• Instructions for the task: Below is a listing; reproduce each line of it exactly.

--- Start of Data section ---

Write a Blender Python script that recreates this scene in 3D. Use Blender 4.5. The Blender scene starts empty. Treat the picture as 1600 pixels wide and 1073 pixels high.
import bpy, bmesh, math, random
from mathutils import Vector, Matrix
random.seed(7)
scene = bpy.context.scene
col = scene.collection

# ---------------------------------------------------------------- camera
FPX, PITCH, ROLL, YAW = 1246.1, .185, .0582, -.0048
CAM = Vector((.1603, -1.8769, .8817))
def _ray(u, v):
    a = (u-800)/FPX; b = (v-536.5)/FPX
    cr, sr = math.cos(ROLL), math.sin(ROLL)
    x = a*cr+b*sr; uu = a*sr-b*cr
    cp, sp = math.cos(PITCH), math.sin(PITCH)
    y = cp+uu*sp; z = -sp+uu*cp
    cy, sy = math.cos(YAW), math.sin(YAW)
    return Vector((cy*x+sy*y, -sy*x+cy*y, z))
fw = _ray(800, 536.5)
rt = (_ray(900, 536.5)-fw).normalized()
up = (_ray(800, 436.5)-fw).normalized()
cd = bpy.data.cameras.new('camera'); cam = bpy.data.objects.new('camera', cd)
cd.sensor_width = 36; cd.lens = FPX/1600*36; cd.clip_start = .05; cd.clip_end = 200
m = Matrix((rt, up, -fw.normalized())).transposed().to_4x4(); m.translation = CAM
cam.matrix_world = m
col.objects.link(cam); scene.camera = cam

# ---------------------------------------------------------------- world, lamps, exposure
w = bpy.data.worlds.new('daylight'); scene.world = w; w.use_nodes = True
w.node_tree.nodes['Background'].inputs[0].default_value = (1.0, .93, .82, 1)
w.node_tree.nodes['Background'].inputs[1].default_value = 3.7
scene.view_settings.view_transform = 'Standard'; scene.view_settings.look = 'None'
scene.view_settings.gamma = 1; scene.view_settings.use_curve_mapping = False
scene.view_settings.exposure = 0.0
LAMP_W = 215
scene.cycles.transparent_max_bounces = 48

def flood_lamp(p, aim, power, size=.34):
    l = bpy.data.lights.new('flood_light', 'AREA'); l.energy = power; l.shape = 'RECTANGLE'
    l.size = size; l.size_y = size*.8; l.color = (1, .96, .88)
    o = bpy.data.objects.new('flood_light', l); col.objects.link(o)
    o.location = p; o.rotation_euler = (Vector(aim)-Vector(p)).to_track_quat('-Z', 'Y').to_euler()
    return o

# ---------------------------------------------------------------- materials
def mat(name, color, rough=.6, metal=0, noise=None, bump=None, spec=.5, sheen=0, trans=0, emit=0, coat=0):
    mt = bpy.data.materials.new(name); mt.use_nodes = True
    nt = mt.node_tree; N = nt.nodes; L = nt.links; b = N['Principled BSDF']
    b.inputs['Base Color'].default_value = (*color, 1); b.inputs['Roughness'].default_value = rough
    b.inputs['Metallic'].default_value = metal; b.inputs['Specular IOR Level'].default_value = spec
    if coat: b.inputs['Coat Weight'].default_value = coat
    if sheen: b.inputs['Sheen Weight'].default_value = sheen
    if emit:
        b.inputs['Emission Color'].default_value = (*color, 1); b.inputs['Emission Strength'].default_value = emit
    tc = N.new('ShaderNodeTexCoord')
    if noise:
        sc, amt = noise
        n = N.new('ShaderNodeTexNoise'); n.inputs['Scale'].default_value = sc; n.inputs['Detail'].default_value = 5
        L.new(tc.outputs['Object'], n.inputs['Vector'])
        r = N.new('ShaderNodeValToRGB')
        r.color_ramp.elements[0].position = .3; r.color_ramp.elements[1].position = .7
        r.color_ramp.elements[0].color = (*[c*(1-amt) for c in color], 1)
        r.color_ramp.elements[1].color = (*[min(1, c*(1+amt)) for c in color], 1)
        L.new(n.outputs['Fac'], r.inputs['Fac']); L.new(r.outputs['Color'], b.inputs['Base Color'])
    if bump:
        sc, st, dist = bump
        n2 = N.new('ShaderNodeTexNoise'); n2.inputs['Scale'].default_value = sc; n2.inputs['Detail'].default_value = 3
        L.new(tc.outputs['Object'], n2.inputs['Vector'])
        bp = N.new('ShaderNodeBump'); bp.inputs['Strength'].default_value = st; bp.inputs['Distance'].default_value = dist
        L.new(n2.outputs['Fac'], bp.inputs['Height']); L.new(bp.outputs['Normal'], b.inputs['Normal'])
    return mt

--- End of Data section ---

• The reply:
Write a Blender Python script that recreates this scene in 3D. Use Blender 4.5. The Blender scene starts empty. Treat the picture as 1600 pixels wide and 1073 pixels high.
import bpy, bmesh, math, random
from mathutils import Vector, Matrix
random.seed(7)
scene = bpy.context.scene
col = scene.collection

# ---------------------------------------------------------------- camera
FPX, PITCH, ROLL, YAW = 1246.1, .185, .0582, -.0048
CAM = Vector((.1603, -1.8769, .8817))
def _ray(u, v):
    a = (u-800)/FPX; b = (v-536.5)/FPX
    cr, sr = math.cos(ROLL), math.sin(ROLL)
    x = a*cr+b*sr; uu = a*sr-b*cr
    cp, sp = math.cos(PITCH), math.sin(PITCH)
    y = cp+uu*sp; z = -sp+uu*cp
    cy, sy = math.cos(YAW), math.sin(YAW)
    return Vector((cy*x+sy*y, -sy*x+cy*y, z))
fw = _ray(800, 536.5)
rt = (_ray(900, 536.5)-fw).normalized()
up = (_ray(800, 436.5)-fw).normalized()
cd = bpy.data.cameras.new('camera'); cam = bpy.data.objects.new('camera', cd)
cd.sensor_width = 36; cd.lens = FPX/1600*36; cd.clip_start = .05; cd.clip_end = 200
m = Matrix((rt, up, -fw.normalized())).transposed().to_4x4(); m.translation = CAM
cam.matrix_world = m
col.objects.link(cam); scene.camera = cam

# ---------------------------------------------------------------- world, lamps, exposure
w = bpy.data.worlds.new('daylight'); scene.world = w; w.use_nodes = True
w.node_tree.nodes['Background'].inputs[0].default_value = (1.0, .93, .82, 1)
w.node_tree.nodes['Background'].inputs[1].default_value = 3.7
scene.view_settings.view_transform = 'Standard'; scene.view_settings.look = 'None'
scene.view_settings.gamma = 1; scene.view_settings.use_curve_mapping = False
scene.view_settings.exposure = 0.0
LAMP_W = 215
scene.cycles.transparent_max_bounces = 48

def flood_lamp(p, aim, power, size=.34):
    l = bpy.data.lights.new('flood_light', 'AREA'); l.energy = power; l.shape = 'RECTANGLE'
    l.size = size; l.size_y = size*.8; l.color = (1, .96, .88)
    o = bpy.data.objects.new('flood_light', l); col.objects.link(o)
    o.location = p; o.rotation_euler = (Vector(aim)-Vector(p)).to_track_quat('-Z', 'Y').to_euler()
    return o

# ---------------------------------------------------------------- materials
def mat(name, color, rough=.6, metal=0, noise=None, bump=None, spec=.5, sheen=0, trans=0, emit=0, coat=0):
    mt = bpy.data.materials.new(name); mt.use_nodes = True
    nt = mt.node_tree; N = nt.nodes; L = nt.links; b = N['Principled BSDF']
    b.inputs['Base Color'].default_value = (*color, 1); b.inputs['Roughness'].default_value = rough
    b.inputs['Metallic'].default_value = metal; b.inputs['Specular IOR Level'].default_value = spec
    if coat: b.inputs['Coat Weight'].default_value = coat
    if sheen: b.inputs['Sheen Weight'].default_value = sheen
    if emit:
        b.inputs['Emission Color'].default_value = (*color, 1); b.inputs['Emission Strength'].default_value = emit
    tc = N.new('ShaderNodeTexCoord')
    if noise:
        sc, amt = noise
        n = N.new('ShaderNodeTexNoise'); n.inputs['Scale'].default_value = sc; n.inputs['Detail'].default_value = 5
        L.new(tc.outputs['Object'], n.inputs['Vector'])
        r = N.new('ShaderNodeValToRGB')
        r.color_ramp.elements[0].position = .3; r.color_ramp.elements[1].position = .7
        r.color_ramp.elements[0].color = (*[c*(1-amt) for c in color], 1)
        r.color_ramp.elements[1].color = (*[min(1, c*(1+amt)) for c in color], 1)
        L.new(n.outputs['Fac'], r.inputs['Fac']); L.new(r.outputs['Color'], b.inputs['Base Color'])
    if bump:
        sc, st, dist = bump
        n2 = N.new('ShaderNodeTexNoise'); n2.inputs['Scale'].default_value = sc; n2.inputs['Detail'].default_value = 3
        L.new(tc.outputs['Object'], n2.inputs['Vector'])
        bp = N.new('ShaderNodeBump'); bp.inputs['Strength'].default_value = st; bp.inputs['Distance'].default_value = dist
        L.new(n2.outputs['Fac'], bp.inputs['Height']); L.new(bp.outputs['Normal'], b.inputs['Normal'])
    return mt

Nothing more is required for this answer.